Aufrüstung ökologisch verheerend – schon ohne Waffenanwendung
Nehmen wir als Beispiel den Automobilzulieferer Continental und den Rüstungskonzern Rheinmetall, die eine langfristige Kooperation beschlossen haben. Erklärtes Ziel ist, den Beschäftigten neue Berufsperspektiven zu bieten und zugleich den Arbeitskräftebedarf bei Rheinmetall zu decken. Obwohl tausende neue Arbeitsplätze in der Rüstungsindustrie entstehen, kann von einer nachhaltigen Arbeitsplatzstrategie keine Rede sein. Das zeigte sich unter anderem, als im Juni 2024 infolge möglicher Friedensverhandlungen im Ukraine-Krieg die Aktienkurse der Rüstungsfirmen um sechs Prozent einbrachen und Milliarden Euro an Börsenwert verloren gingen. Arbeitsplatzsicherheit in der waffenliefernden Doppelindustrie gibt es eben nur, sofern die Nachfrage nach Waffen langfristig gesichert wird. Die effektivste »Konsumsituation« (Anders) dieser Waffen ist der Krieg.

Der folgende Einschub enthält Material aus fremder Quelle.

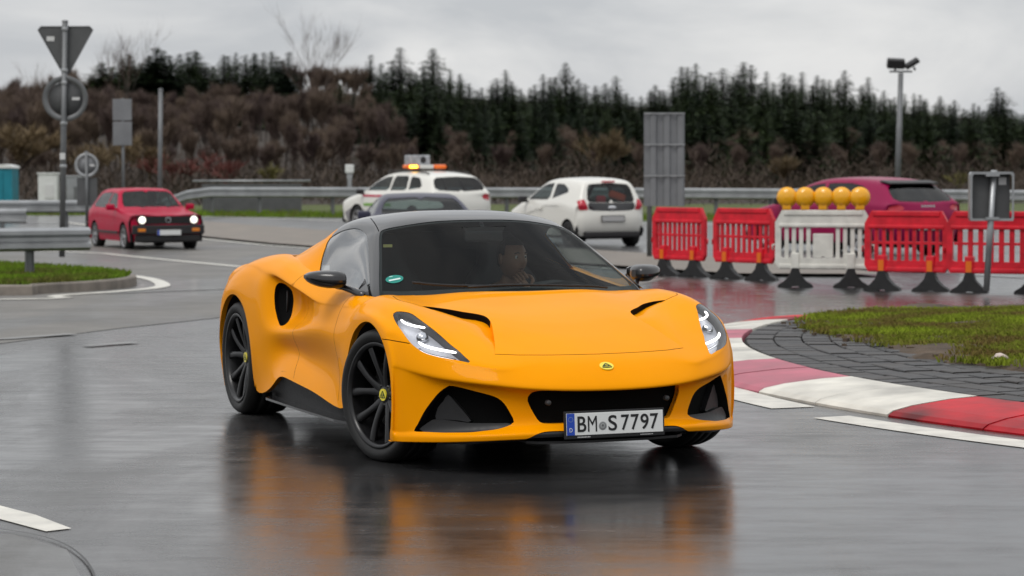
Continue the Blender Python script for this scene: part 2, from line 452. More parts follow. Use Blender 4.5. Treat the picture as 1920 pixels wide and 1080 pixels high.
M_asphalt_old = asphalt('older_asphalt', (.155, .147, .135), (.078, .075, .071), .25, .32, .60, film=.25)
M_asphalt_far = asphalt('far_asphalt', (.165, .162, .160), (.08, .08, .083), .45, .26, .55, film=.5)
M_line = pmat('road_paint', (.62, .60, .54), rough=.35, noise=(6, .18))
M_line_worn = pmat('worn_road_paint', (.20, .20, .195), rough=.4, noise=(5, .25))
M_soil = pmat('brown_soil', (.075, .052, .034), rough=.85, noise=(4, .5), bump=(14, .8, .03))
M_verge = pmat('verge_grass', (.075, .095, .022), rough=.9, noise=(1.2, .45), bump=(9, .8, .05))
M_median = pmat('median_paving', (.19, .165, .14), rough=.6, noise=(1.5, .2))
M_kerb = pmat('kerb_concrete', (.20, .175, .15), rough=.7, noise=(4, .3), bump=(30, .3, .004))
def ground_poly(name, poly, mat, dz, kind='structure', parent=None):
    """flat sheet that follows the ground's profile"""
    ys = sorted(set([p[1] for p in poly] + [y for y in GY if min(p[1] for p in poly) < y < max(p[1] for p in poly)]))
    bm = bmesh.new(); vs = [bm.verts.new((x, y, 0)) for x, y in poly]; bm.faces.new(vs)
    for y in GY:
        if min(p[1] for p in poly) < y < max(p[1] for p in poly):
            bmesh.ops.bisect_plane(bm, geom=bm.verts[:] + bm.edges[:] + bm.faces[:], plane_co=(0, y, 0), plane_no=(0, 1, 0))
    for v in bm.verts: v.co.z = gz(v.co.y) + dz
    bm.normal_update()
    if sum(f.normal.z for f in bm.faces) < 0: bmesh.ops.reverse_faces(bm, faces=bm.faces[:])
    me = bpy.data.meshes.new(name); bm.to_mesh(me); bm.free(); me.materials.append(mat)
    o = link(name, me, parent)
    if kind and parent is None: o['kind'] = kind
    return o
ground_poly('ground', [(-900, -60), (900, -60), (900, 1500), (-900, 1500)], M_verge, -.012)
ground_poly('road', [(-60, -20), (60, -20), (60, 50), (20, 62.5), (-4, 69.5), (-12, 74), (-60, 76)], M_asphalt, 0)
# older, lighter tarmac of the side road and the junction beyond it
ground_poly('side_road', [(-60, 10), (-4.46, 20.4), (-3.75, 22.6), (-2.9, 24.6), (-1.5, 26.8), (1.0, 28.5), (2.2, 34), (-.5, 41.5), (-8.4, 58), (-60, 62)], M_asphalt_old, .004)
ground_poly('far_carriageway', [(-60, 66), (-9, 66), (0, 48), (8, 32), (60, 26), (60, 49), (20, 61.8), (-4, 68.8), (-12, 73), (-60, 75)], M_asphalt_far, .006)
ground_poly('patched_road', [(-2.6, 9.2), (-2.05, 9.75), (-1.75, 9.35), (-1.55, 8.6), (-1.2, 7.0), (-2.6, 7.0)], asphalt('patch_asphalt', (.10, .096, .09), (.045, .044, .043), .5, .2, .5, film=.5), .005)
seam = [(-2.32, 10.0), (-2.02, 9.78), (-1.80, 9.5), (-1.62, 9.05), (-1.48, 8.5)]
def marking(pts, w, mat=M_line, dz=.012, name='road_marking', parent=None):
    """painted stripe along a polyline on the ground"""
    p = np.array(pts, float); t = np.gradient(p, axis=0); t /= np.linalg.norm(t, axis=1)[:, None]; nrm_ = np.stack([-t[:, 1], t[:, 0]], 1)
    A = p + nrm_ * w / 2; B = p - nrm_ * w / 2
    V = [(a[0], a[1], gz(a[1]) + dz) for a in A] + [(b[0], b[1], gz(b[1]) + dz) for b in B]; n = len(p)
    F = [(i, n + i, n + i + 1, i + 1) for i in range(n - 1)]
    o = mesh_obj(name, V, F, mat, parent)
    if o.data.polygons[0].normal.z < 0: o.data.flip_normals()
    if parent is None: o['kind'] = 'structure'
    return o
def quad_mark(pts, mat=M_line, dz=.012, name='road_marking'):
    o = mesh_obj(name, [(x, y, gz(y) + dz) for x, y in pts], [tuple(range(len(pts)))], mat); o['kind'] = 'structure'
    if o.data.polygons[0].normal.z < 0: o.data.flip_normals()
    return o
marking(resample(seam, 24, False, 4), .010, pmat('bitumen_joint', (.016, .016, .016), rough=.4), .010, 'tar_joint')
quad_mark([(-2.62, 11.05), (-2.27, 10.58), (-2.06, 10.30), (-1.835, 9.91), (-1.925, 9.83), (-2.19, 10.18), (-2.62, 10.70)], dz=.004)
marking(resample([(-60, 68.5), (-8.38, 47.4), (-6.29, 42.85), (-4.19, 38.43), (-1.5, 33.0)], 40), .18)
marking(resample([(-12.5, 67), (-7.26, 55.85), (-4.44, 49.93), (1.6, 37.6)], 40), .18, dz=.014)
marking(resample([(-30, 76), (-9.22, 71.8), (-4.88, 67.6), (8, 63.4)], 30), .16)
marking(resample([(-5.35, 21.0), (-4.5, 21.05), (-4.0, 21.75)], 10), .16, M_line_worn)
marking(resample([(-3.6, 20.2), (-3.25, 20.6)], 6), .14, M_line_worn)
# median strip of pale paving between the two carriageways
ground_poly('median', [(-12.0, 67.3), (-7.1, 56.0), (-4.3, 50.1), (1.8, 37.7), (3.2, 34.6), (5.4, 34.2), (4.4, 40.5), (-.6, 51.5), (-4.8, 60.5), (-8.5, 66.5)], M_median, .05)
# ------------------------------------------------------------------ roundabout island at the right
IC = (11.03, 18.77)
def ring_pt(r, a, z): t = R(a); x, y = IC[0] + r * math.cos(t), IC[1] + r * math.sin(t); return (x, y, gz(y) + z)
M_kw = pmat('kerb_white_paint', (.58, .56, .50), rough=.45, noise=(2.2, .38))
M_kp = pmat('kerb_faded_red_paint', (.42, .12, .16), rough=.45, spec=.25, noise=(3, .25))
M_kr = pmat('kerb_red_paint', (.40, .008, .016), rough=.45, spec=.2, noise=(1.8, .75))
isl = empty('roundabout_kerb', (0, 0, 0)); isl['kind'] = 'structure'
segs = [(152, 157, M_kr), (157, 166.5, M_kw), (166.5, 174, M_kp), (174, 188, M_kw), (188, 197.5, M_kp), (197.5, 207, M_kw), (207, 217, M_kr), (217, 227, M_kw), (227, 237, M_kr)]
for a0, a1, mt in segs:
    k = 2
    for q in range(k):
        b0, b1 = a0 + (a1 - a0) * q / k + .03, a0 + (a1 - a0) * (q + 1) / k - .03
        an = np.linspace(b0, b1, 6)
        prof = [(9.86, -.02), (9.86, .012), (9.82, .034), (9.68, .060), (9.40, .086), (9.19, .094), (9.165, -.02)]
        jit = random.Random(int(a0 * 10 + q)).uniform(-.003, .003)
        m = MB(); m.grid(np.array([[ring_pt(r, a, z + (jit if z > 0 else 0)) for r, z in prof] for a in an]), smooth=False, flip=True)
        m.add([ring_pt(r, an[0], z) for r, z in prof], [tuple(range(7))]); m.add([ring_pt(r, an[-1], z) for r, z in prof], [tuple(reversed(range(7)))])
        m.build('kerb_block', mt, isl)
# apron of dark pavers, ring by ring
M_pav = [pmat('paver_%s' % n_, c_, rough=.5, noise=(9, .3), bump=(40, .35, .004)) for n_, c_ in (('dark', (.022, .021, .022)), ('grey', (.034, .032, .032)), ('brown', (.030, .026, .024)))]
apron = empty('paved_apron', (0, 0, 0)); apron['kind'] = 'structure'
rng = random.Random(4)
for ri in range(5):
    ro, rin = 9.150 - .228 * ri, 9.150 - .228 * ri - .218
    da = math.degrees(.196 / ((ro + rin) / 2)); a = 157.0 + .5 * (ri % 2) * da
    while a < 216:
        h = .090 + rng.uniform(-.004, .005) + .004 * ri; b = a + da - math.degrees(.008 / ro); c = .008
        P = []
        for r_, z_ in ((ro, -.02), (ro, h - .006), (ro - c, h), (rin + c, h), (rin, h - .006), (rin, -.02)): P.append([ring_pt(r_, a, z_), ring_pt(r_, b, z_)])
        m = MB(); m.grid(np.array(P), smooth=False)
        m.add([p[0] for p in P], [tuple(reversed(range(6)))]); m.add([p[1] for p in P], [tuple(range(6))])
        m.build('paver', M_pav[rng.randrange(3)], apron)
        a += da
m = MB(); an = np.linspace(148, 222, 60); m.grid(np.array([[ring_pt(r_, q, .066) for q in an] for r_ in (9.17, 8.6, 7.9)]), flip=True); m.build('paver_bed', pmat('dark_joint_grit', (.012, .011, .010), rough=.9), apron)
# white edge line round the island, with its broken end
for a0, a1, r0 in ((192.5, 203.0, 10.03), (206.2, 232, 10.12)):
    marking([ring_pt(r0 + (.05 if a0 > 200 else .12 * (q - 198) / 10), q, 0)[:2] for q in np.linspace(a0, a1, 24)], .26 if a0 > 200 else .30, dz=.004)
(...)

Abgesehen von massenhaftem Tod und dem Leiden der Zivilbevölkerung in militärischen Konflikten sind die Auswirkungen von Aufrüstung auch dann ökologisch verheerend, wenn es nicht zu einer direkten Waffenanwendung kommt. Wie einschlägige Szenarien zeigen, lassen sich die Wohlfahrtsverluste infolge des Klimawandels, die mehr als 50 Prozent des BIP betragen könnten, mit denen eines dauerhaften Krieges vergleichen – eines Krieges, dessen Folgen allerdings Ewigkeitscharakter hätten. Das zeigt: Auch staatlich zu verantwortende Fehlallokationen können zukunftszerstörend sein – ein geradezu existenzieller Grund, um nicht in Anpassung an das vermeintlich Unabweisbare zu erstarren und nach Alternativen im Hier und Jetzt zu suchen. Das Fachwissen der Beschäftigten auch der Autoindustrie kann dabei überaus hilfreich sein.